Extraño a mi profe Edith, conversar con ella. Ir a verla al lab mientras fumaba y conversar de la vida. Sentarme, luego de tomar once con pan de Los Saldes en su casa, en la esquina de su casa y contarle mis despanpanantes planes y mis irresponsables aventuras universitarias. Mis escapadas de clases, mis ayudantías locas, mis motivaciones político-academicas, mis miedos y mis pasiones, mis dudas existenciales. Pero no quiero molestarla. Siento, luego de cierta carta, que la agobie, que le quite parte de su libertad y que debo darle el mayor espacio.
Extraño que me rete como una madre, que me mire feo porque dije alguna pelotudez. Extraño su cara de orgullo cuando le digo que pase con muy buena nota un ramo y su consejo cuando ando pelotudiando. Extraño sus reflexiones familares y me apena que no me haya pedido ayuda en todo el año pasado. Yo mientras construyo realidades sobre naipes que juega ella.

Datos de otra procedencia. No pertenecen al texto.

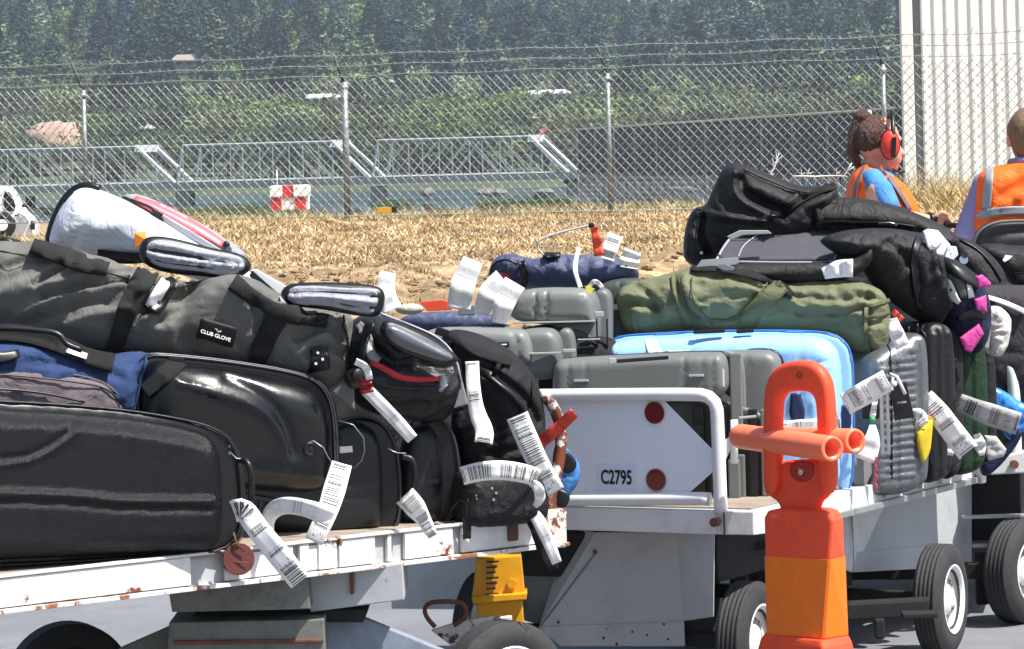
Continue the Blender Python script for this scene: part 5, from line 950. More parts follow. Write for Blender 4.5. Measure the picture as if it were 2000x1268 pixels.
strap(Fb, 'handle_recess', [(1554, 768), (1556, 800), (1560, 840)], [18, 30, 20], nv, off=.006, n=14); Slab(T, 'side_latch', [(1634, 742), (1644, 738), (1647, 770), (1636, 776)], Plane(1640, 12.52, -12), .006, .006, nv, R=.006, sm=1, n=40, grid=.01); Slab(T, 'corner_guard', [(1632, 792), (1662, 790), (1664, 838), (1648, 845), (1634, 830)], Plane(1640, 12.50, -12), .01, .006, nv, R=.01, sm=1, n=40, grid=.012)  # navy strip paints the dark handle recess; plain navy zone at the edge
T.bm('top_handle', bbox(*box(P(1385, 648, 12.55), (.055, 0, .001), (0, .012, 0), (0, 0, .006)), bev=.003), rub); T.bm('top_handle', bbox(*box(P(1455, 647, 12.55), (.03, 0, .001), (0, .012, 0), (0, 0, .006)), bev=.003), rub)
patch(Fb, 'sticker', [(1258, 664), (1280, 662), (1296, 694), (1266, 696)], MC['sticker_white'], off=.003); patch(Fb, 'printed_label', [(1300, 684), (1366, 686), (1366, 696), (1300, 697)], tagmat('yellow_label', 4.4, '#e4e0b8', .5), off=.003); strap(Fb, 'white_band', [(1500, 838), (1560, 832), (1640, 828)], [24, 24, 24], TAGM[1], off=.012, n=16, sm=0)
# big grey case
T = Thing('hard_case', 'large grey green hard case standing just behind the end board', 'hard case', P(1300, 985, 12.2), 'hard suitcases on the middle cart'); pl = Plane(1300, 12.3, -10)
Fg = Slab(T, 'front_lid', [(1082, 800), (1082, 722), (1090, 704), (1110, 698), (1400, 685), (1416, 692), (1424, 712), (1424, 776), (1350, 780), (1100, 800)], off(pl, .0), .07, .03, gp1, R=.035, p=2.3, n=170, grid=.013, creases=[([(1118, 700), (1118, 800)], -.006, .004), ([(1152, 699), (1152, 800)], -.005, .004), ([(1342, 690), (1343, 780)], -.007, .004), ([(1378, 688), (1378, 780)], -.005, .004), ([(1398, 700), (1400, 770)], -.004, .008)], wall=.02)
Slab(T, 'rim', [(1090, 760), (1096, 704), (1112, 697), (1410, 682), (1442, 690), (1456, 712), (1458, 860), (1456, 980), (1428, 984), (1424, 780), (1340, 760), (1100, 780)], off(pl, .08), .006, .006, gp2, wall=.02, R=.015, n=170, grid=.03)
Slab(T, 'lid_seam', [(1096, 740), (1102, 702), (1116, 696), (1404, 683), (1424, 690), (1432, 712), (1432, 775), (1420, 775), (1400, 740)], off(pl, .045), .004, .004, rub, R=.01, n=150, grid=.03)
Slab(T, 'back_shell', [(1200, 720), (1300, 692), (1490, 681), (1518, 690), (1529, 712), (1530, 965), (1515, 980), (1200, 985)], off(pl, .16), .05, .05, gp1, wall=.03, R=.035, n=140, grid=.03, creases=[([(1460, 690), (1462, 975)], -.008, .006)]); Slab(T, 'back_seam', [(1440, 720), (1445, 682), (1500, 679), (1524, 688), (1534, 712), (1535, 760), (1500, 740)], off(pl, .2), .006, .006, rub, R=.01, n=80, grid=.03)
Slab(T, 'lower_body', [(1080, 790), (1520, 770), (1520, 975), (1500, 984), (1100, 990)], off(pl, .06), .01, .12, gp3, R=.03, wall=.03, n=120, grid=.03)
for x0, x1, y0, y1, m_, k in ((1355, 1378, 792, 978, rub, .03), (1388, 1400, 800, 975, rub, .0), (1404, 1420, 790, 980, rub, .02), (1426, 1450, 690, 870, gp2, .05), (1432, 1456, 888, 976, gp1, .04), (1462, 1480, 800, 970, rub, .05), (1425, 1448, 896, 972, gp1, .0), (1486, 1500, 800, 970, gp2, .06)):
    T.bm('upright_rib', bbox(*box((pl.pt(x0, y0)+pl.pt(x1, y1))/2+pl.n*(-.0+(.03-k*.8)), pl.u*((x1-x0)/F*12.3/2), pl.n*.012, UPZ*((y1-y0)/F*12.3/2)), bev=.006), m_)
for x, y, w_ in ((1135, 744, .03), (1360, 734, .03)): p = Fg.pt(x, y, .004); T.bm('latch', bbox(*box(p, pl.u*.026, pl.n*.006, UPZ*.004), bev=.002), mat('latch_grey', '#9da29f', rough=.35))
T.bm('latch', bbox(*box(P(1460, 815, 12.2), (.03, 0, .002), (0, .01, 0), (0, 0, .004)), bev=.002), MC['latch_grey'])
T.bm('carry_handle', bbox(*box(P(1255, 702, 12.15), (.088, 0, .004), (0, .014, 0), (0, 0, .006)), bev=.003), rub); T.bm('handle_bracket', bbox(*box(P(1196, 705, 12.16), (.012, 0, 0), (0, .014, 0), (0, 0, .009)), bev=.002), MC['latch_grey']); T.bm('white_label', bbox(*box(Fg.pt(1413, 738, .003)*1, pl.u*.003, pl.n*.001, UPZ*.03), bev=0), MC['sticker_white'])
obj3(T, 'round_lock', disc(pl.pt(1366, 838)+pl.n*.05, pl.n, .018, .012, 20), rub)
# small grey cases at the back left
def peli(label, d, ang, front, rimx, xtra):
    T = Thing('hard_case', label, 'hard case', P(front[0][0], 700, d), 'grey equipment cases on the middle cart'); pl = Plane(front[0][0], d, ang); F_ = Slab(T, 'front_lid', front, pl, .05, .0, gp2, wall=.05, R=.04, p=2.2, n=130, grid=.014, creases=xtra)
    Slab(T, 'side_shell', rimx, off(pl, .06), .04, .03, gp1, wall=.1, R=.035, n=110, grid=.02); return T, pl, F_
T, pl, F1 = peli('grey equipment case with rounded lid left of the olive duffel, higher of the two', 12.75, -6, [(998, 632), (1000, 590), (1010, 572), (1040, 562), (1140, 561), (1156, 572), (1164, 592), (1166, 630), (1160, 634)], [(1080, 636), (1084, 580), (1100, 566), (1150, 564), (1168, 576), (1174, 600), (1176, 640), (1170, 690), (1090, 700)], [([(1050, 562), (1048, 632)], -.012, .006), ([(1072, 562), (1072, 632)], -.012, .005), ([(1140, 575), (1146, 600), (1146, 630)], -.006, .006)])
T.bm('rim_line', bbox(*box(P(1085, 629, 12.66), (.15, 0, 0), (0, .01, 0), (0, 0, .003)), bev=.001), MC['latch_grey']); Slab(T, 'lower_body', [(1000, 634), (1162, 634), (1162, 690), (1140, 700), (1000, 700)], off(pl, .02), .03, .02, gp3, wall=.05, R=.02, n=80); Slab(T, 'far_shell', [(1150, 700), (1160, 600), (1164, 568), (1180, 562), (1194, 572), (1198, 600), (1198, 690), (1190, 700)], off(pl, .12), .02, .02, gp1, wall=.08, R=.02, n=80)
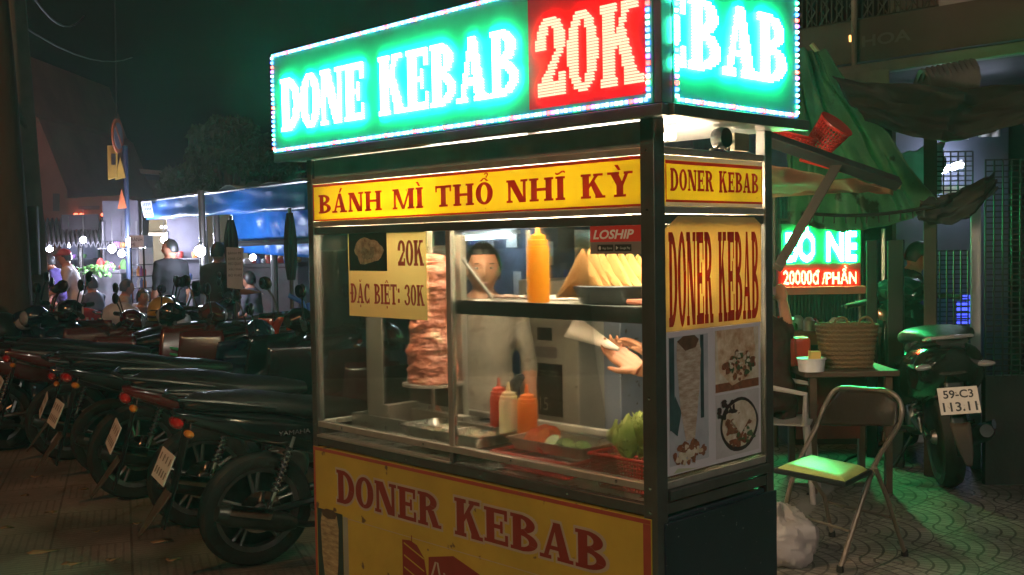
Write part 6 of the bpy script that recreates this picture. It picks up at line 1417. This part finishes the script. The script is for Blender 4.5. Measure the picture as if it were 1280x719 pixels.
s2, a, b_ = sboard('lower_board', 972,331,1076,358, mat('red_halo_board', (.26,.015,.015), .5, 0, .2, 8))  # red halo of the price letters put into the board colour
rf = emat('led_red_far', (1,.05,.02), 26); sx_ = b_.x-a.x
ledtext(s2, '20000đ', a.x+.04, a.x+sx_*.50, b_.z+.02, a.z-.038, rf, .015, .0068, .0031); ledtext(s2, '/PHẦN', a.x+sx_*.53, b_.x-.03, b_.z+.02, a.z-.01, rf, .015, .0068, .0031)
mb = MB(); a, b_ = o_(968,359,7.85), o_(1080,367,7.85); mb.bx(a.x,-.05,b_.z,b_.x,.10,a.z); mb.build('sign_ledge', mat('red_ledge', (.4,.1,.08), .4), t, bevel=.003)
for px in (970,1077): p = o_(px,360,7.9); mb = MB(); mb.tube([(p.x,.08,0),(p.x,.08,1.9)], .018, 6); mb.build('sign_post', dsteel, t)
# table with basket, boxes, tub
a = at(1000,463,6.5); b_ = at(1118,463,6.5); t = empty('low_table', ((a.x+b_.x)/2,6.5,0), 0, 'dark wooden table loaded with a big woven basket', 'table'); wq = (b_.x-a.x)/2; z = a.z; TX = t.location.x
tblm = mat('dark_table', (.08,.045,.03), .5, 0, .4, 6, stretch=(.2,1,1)); mb = MB(); mb.bx(-wq,-.1,z-.035,wq,.5,z); mb.build('table_top', tblm, t, bevel=.005)
for sx in (-1,1):
    for y in (-.06,.44): mb = MB(); mb.bx(sx*(wq-.06)-.02,y-.02,0,sx*(wq-.06)+.02,y+.02,z-.036); mb.build('leg', tblm, t)
mb = MB(); mb.bx(-wq+.08,.40,.25,wq-.08,.43,z-.04); mb.build('back_panel', mat('dull_red_panel', (.15,.02,.015), .5), t)
t = empty('woven_basket', (at(1066,440,6.5).x,6.62,z+.001), 0, 'big brown woven basket with two loop handles on the table', 'basket')
wov = mat('woven_straw', (.15,.09,.04), .75, 0, .45, 40, bump=.7, bscale=70, stretch=(1,1,3))
mb = MB(); mb.grid(lambda u, v: ((.145+.035*v+.004*math.sin(v*60))*math.copysign(abs(math.cos(2*PI*u))**.6, math.cos(2*PI*u)), (.10+.03*v+.004*math.sin(v*60))*math.copysign(abs(math.sin(2*PI*u))**.6, math.sin(2*PI*u)), .27*v+.003*math.sin(u*200)), 80, 30); mb.add([(-.14,-.09,.003),(.14,-.09,.003),(.14,.09,.003),(-.14,.09,.003)], [(0,1,2,3)]); mb.build('basket_body', wov, t, thick=.008)
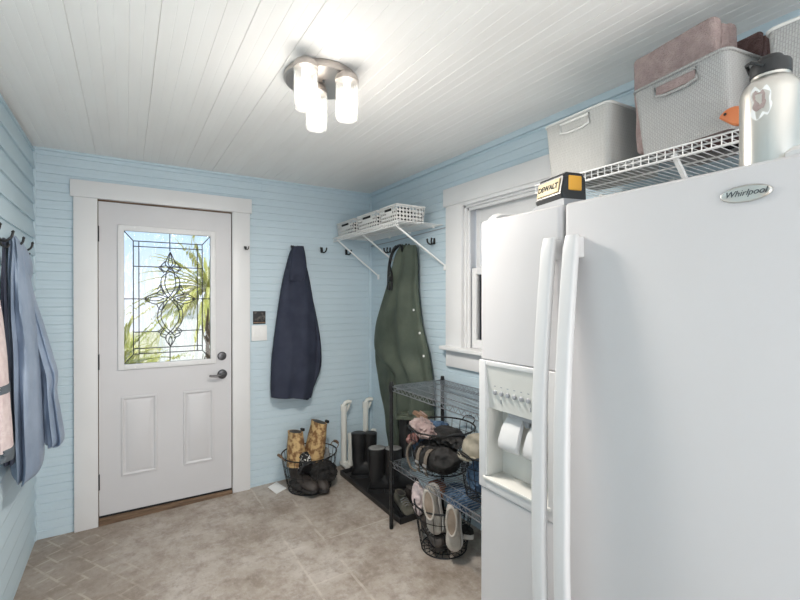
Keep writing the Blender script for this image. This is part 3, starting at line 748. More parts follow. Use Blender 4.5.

Extraño llamarla y no tengo su teléfono. A pesar que me lo dijo, no lo anote a tiempo. Diré que la micro paso muy rápido. Mandarle un mail, lo siento tan frío, aunque llevo semanas queriendo ir a verla. ¿Juntarme con ella fuera de su barrio? No le gusta, siento que la ciudad para ella es ajena y fría. Y aunque quiero visitarla en persona, como acostumbraba, desconozco el número de su actual casa, aunque conozco su calle desde que nací. Son esas contradicciones vitales que nos dan sentidos. Es de esas personas que apuesta a ganador, por quien me la juego en los ramos y a quien le debo, por lo menos, la mitad de que yo este en la Universidad. Y así lo siento.
Extraño a Edith, mi profe, por la cual gran parte del sueño de ser universitario se ha podido cumplir. Y cumplir mucho más de lo que alguna vez soñe.